While we were playing with the bulbs, I also moved our green zoo frag rock over to encourage it to spread onto one of our main rocks. I’d encouraged a few zoos off of the original colony onto this one about two months ago, then cut it loose and in the last few weeks they’ve nearly doubled in size and number.

I want them to spread onto our big rock (aka the gramma’s rock, since he sleeps in a cave inside it). It’s more or less 15″ long, 10″ deep, and 14″ tall, and already has our original zoo colony on the upper left face and some transplanted orange zoos on the back.

I’m hoping that our gorgeous green zoos can be persuaded to cover the lower left edge.

Gifted

I’ve been feeling very loved this week.

First presents arrived from my parents on Tuesday (thus dashing all previously-held thoughts than my procrastinating tendencies may come from them…). Such pretty sparkly paper! I was particularily flattered by the green tree paper. My mother, like her mother before her, is a great re-user of pretty paper. I recognize this one from a while back, so I’m flattered that we seemed like the right people to send it to next. It looks so pretty on the table (Since there’s no tree to put presents under, I’ve been putting them by the Christmas wreath, where they look quite festive).

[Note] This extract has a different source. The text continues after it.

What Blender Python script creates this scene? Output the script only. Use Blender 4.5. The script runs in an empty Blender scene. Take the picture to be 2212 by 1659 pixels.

Then, we got a present from Japan! Kevin’s friend Jim got transfered to Tokyo about a year ago, and he and his girlfriend Jess sent us what we quickly concluded was a beautiful sake set, along with a bottle to break it in with. There was also a lovely card of little santa-like elves under a bridge and cherry trees — they reminded me of the elves in Babar.

The label didn’t have a character that we recognized other than the 60% which we both thought was neat:


I’m amazed, as always, by their ability to cast themselves into a completely foreign culture. Merry Christmas, Jim and Jess!

Then, in a return to culture that we’re more familiar with, my grandparents sent us a beautiful handpainted ornament of Fenway. I’m not such a “sports on the tree” person, but this is just so pretty, and such a fun reminder of home, that it is a category unto itself. I love it. It, and the adorable puppy on the note that came with it, are sitting next to the advent wreath now as well.

It’s so fun to have all these reminders of people that we love at hand. 🙂

“Rainy and Foggy”

I just thought I’d post a picture of the sky, for interest’s sake. Last year was dark and cloudy all through November, but when we hit December 1st, the sun came out and stayed through mid-April. I was thinking it was just an odd year, but the first two weeks of December have done it again:

It’s been quite cold (I have to scrape thick frost off the car in the morning, except when Kevin’s sweet and does it for me), and the days are very short, but I love having the sun and the mountains back. Seeing the crystal clear Olympics and Cascades on the way to work is such a lift. 🙂 The mountains have so much more texture when they’re snow-covered. I would have taken a photo, but snapping while driving seems a recipe for disaster, no?